Sua amada esposa dona Nair, formava o par perfeito, pois ela sempre foi como ele, uma anfitriã muito querida. Comercialino, gostava de futebol e pescaria e conta o filho Almir que sempre que combinavam de ir pescar, não dava outra. Caia um toró daqueles e seu Sater se divertia muito com a chuvarada, em seus dias de inesquecíveis pescarias no pantanal. Ainda hoje quando passo em frente a casa de seu Sater e da dona Nair só boas recordações me vem à memória.
Na década de 80 quando vim trabalhar na TV Morena, sua família foi das primeiras a me acolherem em Campo Grande. A amizade sincera, só fez aumentar, pois dona Márcia, minha esposa, já era amiga da família e a conheci com Almir e a irmã Gisele, tornando nossos laços de admiração ainda maiores.
Era um tempo outro em que conheci seu Sater e bem antes dos filhos e de seu neto, ficarem famosos. Naquela época muitas histórias de vida e convivência já haviam tornado inesquecíveis. Uma que nunca me saiu da cabeça, foi quando o Paulo Simões montou um time de futebol, com artistas e alguns jornalistas, inclusive este narrador.

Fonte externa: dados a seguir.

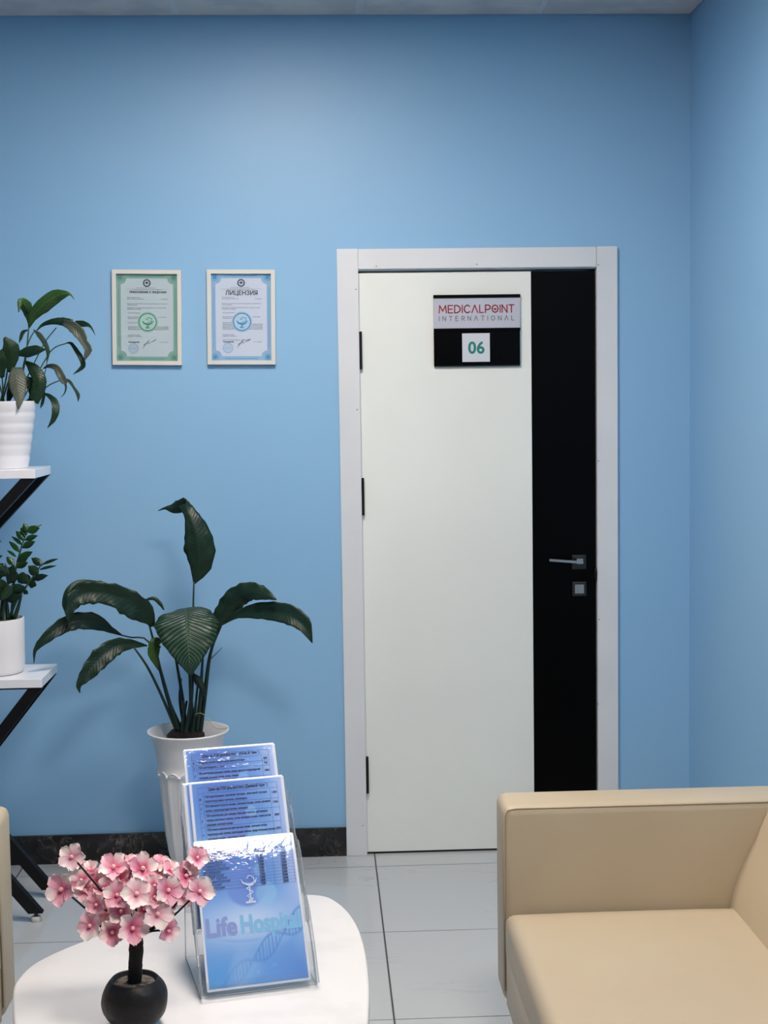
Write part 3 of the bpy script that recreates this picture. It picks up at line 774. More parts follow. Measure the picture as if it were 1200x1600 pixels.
# big front leaf
o = add_leaf(lily, M['lily_rib_sheen'], [(290, 950, Y0-.02), (291, 957, Y0-.06), (292, 975, Y0-.11), (294, 1003, Y0-.15), (296, 1030, Y0-.17), (298, 1057, Y0-.175)], [12, 38, 50, 42, 22, .5], [12, 38, 52, 40, 22, .5], fold=.25, ruffle=.12, seed=7, n=30)
o['label'] = 'broad front leaf with ribs, their shine painted on as pale stripes'
# right upper, right
add_leaf(lily, LL, [(333, 985, Y0-.01), (346, 963, Y0-.02), (366, 938, Y0-.04), (388, 925, Y0-.07), (411, 928, Y0-.10), (432, 937, Y0-.12)], [2, 14, 19, 16, 12, 1], [3, 14, 17, 15, 10, 1], fold=.25, ruffle=.6, seed=8)
add_leaf(lily, LL, [(342, 978, Y0), (368, 962, Y0-.03), (396, 955, Y0-.06), (426, 955, Y0-.09), (453, 962, Y0-.12), (474, 977, Y0-.14), (488, 1005, Y0-.15)], [2, 5, 12, 15, 17, 14, .5], [2, 5, 12, 15, 15, 11, .5], fold=-.25, ruffle=.3, seed=9)
add_leaf(lily, LL, [(318, 1010, Y0+.02), (326, 990, Y0+.02), (337, 970, Y0+.02), (352, 962, Y0+.02)], [2, 12, 14, 3], [2, 10, 12, 3], fold=.3, seed=19)
add_leaf(lily, M['lily_small'], [(255, 1000, Y0-.04), (243, 1004, Y0-.06), (240, 1022, Y0-.07), (247, 1047, Y0-.07)], [1, 11, 9, .4], [1, 9, 9, .4], fold=.3, ruffle=.3, seed=10)
add_leaf(lily, LL, [(299, 1052, Y0-.03), (309, 1064, Y0-.04), (317, 1078, Y0-.05), (321, 1098, Y0-.05)], [2, 8, 4, .3], [2, 6, 4, .3], fold=.4, seed=11)
add_leaf(lily, LL, [(225, 938, Y0+.02), (240, 935, Y0+.02), (250, 943, Y0+.02), (256, 953, Y0+.02)], [1, 3, 3, 1], [1, 3, 3, 1], fold=.3, seed=12)
add_stalk(lily, M['root'], [(303, 1118, Y0-.03), (312, 1114, Y0-.04), (325, 1121, Y0-.06), (333, 1135, Y0-.08), (344, 1139, Y0-.10), (358, 1137, Y0-.12)], [.0016, .0014, .0014, .001], 'aerial_root')

# ---- upper shelf: white ribbed pot
pY = -D+4.40
c0 = at(6, 731, pY); ppx = 4.40/F
cx0 = c0.x; zb0 = zs[1]
P1 = thing('potted_peace_lily', (cx0, pY, zb0), 'drooping peace lily in a white ringed pot, standing on the upper shelf', 'potted plant')
htp = at(6, 627, pY-.1).z-zb0
prof = [(0, 0), (.070, 0), (.0725, .002)]
R0, R1 = 37*ppx, 52.5*ppx
nb = 6
for k in range(nb):
    za, zb_ = .004+(htp-.006)*k/nb, .004+(htp-.006)*(k+1)/nb
    ra = R0+(R1-R0)*k/nb; rb = R0+(R1-R0)*(k+1)/nb
    for j in range(6):
        f = j/6; prof.append((ra+(rb-ra)*f*1.25-.0005*0+.0013*math.sin(f*PI), za+(zb_-za)*f))
prof += [(R1+.001, htp-.001), (R1, htp), (R1-.004, htp), (R1-.006, htp-.03), (0, htp-.03)]
bm = bmesh.new(); lathe(bm, prof, (cx0, pY, zb0), 64)
obj('pot', bm, M['pot_white'], P1, smooth=True, auto=35)
bm = bmesh.new(); lathe(bm, [(0, .008), (R1-.008, .004), (R1-.008, 0), (0, 0)], (cx0, pY, zb0+htp-.029), 24)
obj('soil', bm, M['soil'], P1, smooth=True)
Yp = pY
def s1(pts, r=.0016): add_stalk(P1, M['stalk_light'], [(a, b, Yp+(c if len(q) > 2 else 0)) for q in pts for a, b, c in [q if len(q) > 2 else (*q, 0)]], [r*1.3, r])
s1([(12, 630), (30, 600), (40, 560), (45, 510)], .0022)
s1([(14, 630), (34, 580), (43, 540), (52, 520), (58, 517)])
s1([(22, 632), (53, 568), (70, 535), (88, 512)])
s1([(30, 634), (65, 572), (83, 545), (105, 536)])
s1([(30, 634), (62, 612), (80, 600), (95, 594)])
s1([(20, 632), (45, 600), (66, 577)])
s1([(0, 630), (8, 600), (12, 575), (14, 560)], .0022)
s1([(2, 632), (15, 590), (22, 570)], .0022)
s1([(28, 634), (50, 622), (63, 615)])
s1([(5, 632), (4, 600), (2, 575)], .002)
s1([(8, 632), (2, 612), (-8, 590)], .002)
s1([(40, 632), (60, 612), (72, 575), (73, 560)], .0012)
def l1(mt, path, wl, wr, **k):
    add_leaf(P1, M[mt], [(p[0], p[1], Yp+(p[2] if len(p) > 2 else 0)) for p in path], wl, wr, n=16, **k)
l1('lily_bright', [(45, 513), (52, 493, -.02), (68, 476, -.04), (87, 463, -.05), (102, 459, -.06), (110, 460, -.06), (116, 468, -.06)], [1, 8, 11, 11, 5, 1.5, .3], [1, 8, 13, 11, 6, 1.5, .3], fold=.3, ruffle=.2, seed=21)
l1('lily_bright', [(46, 510), (46, 492), (40, 478, -.03), (32, 471, -.05), (29, 488, -.06)], [1, 8, 9, 5, .5], [1, 6, 10, 5, .5], fold=.4, seed=22)
l1('lily_mid', [(56, 518), (67, 508), (82, 503, -.02), (98, 503, -.03), (112, 507, -.04)], [.5, 3, 5, 7, 8], [.5, 2, 4, 6, 8], ruffle=.3, fold=.3, seed=23)
l1('lily_grey', [(96, 504, -.03), (112, 510, -.05), (124, 522, -.06), (131, 535, -.06), (137, 546, -.06), (134, 556, -.06), (132, 564, -.06)], [5, 9, 10, 6, 7, 4, .3], [3, 8, 8, 5, 5, 3, .3], ruffle=.4, fold=-.3, seed=24)
l1('lily_mid', [(118, 505, -.04), (130, 506, -.05), (141, 510, -.06), (149, 524, -.06)], [4, 5, 2, .2], [5, 5, 2, .2], seed=25)
l1('lily_mid', [(103, 536), (111, 537, -.02), (119, 548, -.03), (127, 560, -.04), (130, 571, -.04), (123, 578, -.04), (114, 585, -.04)], [.5, 3, 4, 4, 4, 3, .3], [.5, 2, 3, 4, 4, 2, .3], ruffle=.4, seed=26)
l1('lily_grey', [(67, 576), (76, 572, -.02), (87, 574, -.04), (94, 585, -.06), (99, 595, -.06), (103, 600, -.06)], [.5, 3, 5, 6, 6, 3], [.5, 3, 5, 6, 5, 2], ruffle=.2, seed=27, fold=-.3)
l1('lily_mid', [(99, 592, -.06), (108, 596, -.06), (115, 605, -.06), (122, 617, -.06), (122, 628, -.06)], [2, 3, 2, 3, .3], [2, 2, 2, 3, .3], seed=28)
l1('lily_mid', [(101, 596, -.06), (103, 605, -.06), (101, 614, -.06), (95, 621, -.06)], [2, 1.5, 1, .2], [2, 1.5, 1, .2], seed=29)
l1('lily_mid', [(62, 616), (73, 617, -.02), (84, 628, -.04), (86, 642, -.05), (82, 656, -.05), (74, 669, -.05)], [.5, 3, 7, 7, 5, .3], [.5, 2, 4, 5, 3, .3], ruffle=.3, seed=30)
l1('lily_mid', [(66, 600), (69, 615), (66, 630), (63, 638)], [.5, 2, 2.5, .3], [.5, 2, 2.5, .3], seed=31)
l1('lily_mid', [(52, 515), (61, 523), (70, 536), (75, 550), (73, 568)], [.5, 4, 4, 3, .3], [.5, 4, 4, 3, .3], seed=32)
l1('lily_mid', [(45, 515), (36, 519), (32, 528), (30, 536)], [.5, 3, 3, .3], [.5, 3, 2, .3], seed=33)
l1('lily_mid', [(25, 554, -.02), (42, 550, -.03), (58, 547, -.04), (72, 546, -.04)], [2, 8, 8, .5], [2, 9, 7, .5], fold=.2, seed=34)
l1('lily_mid', [(16, 582, -.02), (17, 560, -.03), (16, 543, -.04), (7, 527, -.04)], [3, 14, 14, 2], [3, 12, 14, 2], fold=.2, ruffle=.2, seed=35)
l1('lily_grey', [(27, 574, -.04), (27, 590, -.06), (28, 606, -.07), (30, 622, -.08), (29, 640, -.09)], [8, 14, 14, 8, .3], [8, 14, 13, 8, .3], fold=.15, seed=36)
l1('lily_mid', [(40, 565), (52, 576, -.01), (62, 592, -.02), (60, 610, -.02), (52, 628, -.02)], [2, 9, 10, 10, 8], [2, 9, 12, 12, 8], fold=.2, ruffle=.2, seed=37)
l1('lily_mid', [(38, 590), (50, 600), (55, 615), (48, 630)], [3, 10, 10, 5], [3, 10, 10, 5], fold=.2, seed=42)
l1('lily_mid', [(4, 590, -.02), (0, 575, -.03), (0, 560, -.04), (4, 545, -.04)], [3, 10, 10, 1], [3, 10, 10, 1], seed=38)
l1('lily_mid', [(2, 640-30, 0), (-12, 590), (-30, 575), (-50, 585), (-60, 610)], [1, 8, 14, 10, .4], [1, 8, 12, 9, .4], seed=39)
l1('lily_bright', [(-2, 600), (-10, 560), (-25, 530), (-45, 515), (-60, 525)], [1, 8, 14, 10, .4], [1, 8, 12, 9, .4], seed=40)
l1('lily_mid', [(12, 628, -.04), (16, 615, -.04), (18, 600, -.04), (14, 590, -.03)], [2, 6, 5, 1], [2, 6, 5, 1], seed=41)

# ---- lower shelf: zz plant
qY = -D+4.40
rp = 45*qY*0+44*4.40/F
cxp = at(-6, 1000, qY).x; zb2 = zs[0]
P2 = thing('potted_zz_plant', (cxp, qY, zb2), 'glossy zz plant with paired leaflets in a plain white cylinder pot, on the lower shelf', 'potted plant')
h2 = at(20, 970, qY-.07).z-zb2
prof = [(0, 0), (rp*.82, 0), (rp*.90, .004), (rp*.95, .014), (rp*.975, .03), (rp, h2-.004), (rp-.001, h2), (rp-.005, h2), (rp-.007, h2-.022), (0, h2-.022)]
bm = bmesh.new(); lathe(bm, prof, (cxp, qY, zb2), 64); obj('pot', bm, M['pot_matt'], P2, smooth=True, auto=50)
bm = bmesh.new(); lathe(bm, [(0, .006), (rp-.009, .003), (rp-.009, 0), (0, 0)], (cxp, qY, zb2+h2-.0215), 24); obj('soil', bm, M['soil'], P2, smooth=True)
def frond(rach, lfs, mt, r=.003):
    bm = bmesh.new(); tube(bm, [at(a, b, qY+c) for a, b, c in rach], [r*1.6, r, r*.6], 8, 16)
    fr = obj('frond', bm, M['stalk_light'], P2, smooth=True)
    for k, (x0, y0, x1, y1, w_, d0, d1) in enumerate(lfs):
        pts = [(x0, y0, qY+d0), ((x0*2+x1)/3, (y0*2+y1)/3-.6, qY+(d0*2+d1)/3), ((x0+2*x1)/3, (y0+2*y1)/3-.6, qY+(d0+2*d1)/3), (x1, y1, qY+d1)]
        b2 = leaf(pts, [.8, w_*1.35, w_*1.15, .3], [.8, w_*1.35, w_*1.15, .3], n=10, fold=.25, seed=k)
        o = obj('leaflet', b2, M[mt], fr, smooth=True)
        sm = o.modifiers.new('thickness', 'SOLIDIFY'); sm.thickness = .0012; sm.offset = 0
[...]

Colocou o nome de Harmonia EC e convidou ninguém menos que o seu Sater para ser o técnico de nosso time. Pois bem, lembro como se fosse hoje, o seu Sater meio que desconfiado daquele “plantel de bon vivants”, metidos a jogadores de bola e que só queriam saber de festa e tocar violão. Mesmo assim, resolveu assumir o comando do Harmonia EC, embora num primeiro instante lembro ele olhando meio desanimado.
Era missão difícil a de técnico de um time como o Harmonia EC, onde os jogadores além de músicos, poetas e loucos, eram todos voluntários e amantes do esporte.
Mas seu Sater fez sucesso comandando o time com seu bom humor, superando todos os obstáculos do time.
Almir na meia-esquerda, dava mostras abundantes de verdadeiro craque. Tal qual já orquestrava a sua viola, a bola lhe saia dos pés e alcançava sempre o alvo. Parecia fazer com os pés o que já fazia com suas talentosas mãos no “toque ” e acordes de sua viola.
Os maledicentes comentários sobre a trupe de jogadores se transformavam em aplausos. Na verdade, a maioria dos torcedores que acompanhava os jogos do Harmonia EC eram torcedoras. Faziam por causa do Almir, do Celito, do Paulo Simões (nosso ponta direita) entre outros “galãs” das torcedoras/fãs.
Foram tempos de emoção e boa diversão. Aos sábados ou domingos, com o Harmonia EC, quase sempre vencendo. Tive a felicidade de participar, como jogador, desse amado time, fazendo ala com Almir, o Rodrigo, o Marcão, o Carlão, o Zé Gomes, o Miguelzinho, o Índio (um lateral e tanto), a família Espindola (Celito, Geraldo, Jerry, Gilson), o Gaucho na zaga, o Valmir, o Guilherme Rondon, entre outros músicos. Não me esqueço da vibração do seu Sater, numa partida no Morenão, num golaço que marcamos. O
Almir dominou a bola no meio, lançou bonito na esquerda para o Paulinho (deslocado) e acompanhou a jogada. A bola sobrou no seu pé dentro da área, sem marcação. Ele chutou com firmeza, no angulo!! Fez 1 a 0 para o Harmonia EC.
Surpreendemos o time da Imprensa, comandado pelo Arthur Mario, tido como o favorito.
São histórias como essas que me peguei lembrando, olhando-o, na capela, pela ultima vez, até seus filhos chegarem.
Enfim, conversei literalmente com ele, que apenas se mantinha sereno, imóvel, inanimado. Mas de tão sereno, tive a impressão de que seu Sater, partiu feliz e tranqüilo e com a certeza de que cumpriu a sua missão.
E talvez como desejasse... num dia chuvoso, como nos dias que ele mais gostava. A natureza se despediu dele também fazendo a sua homenagem.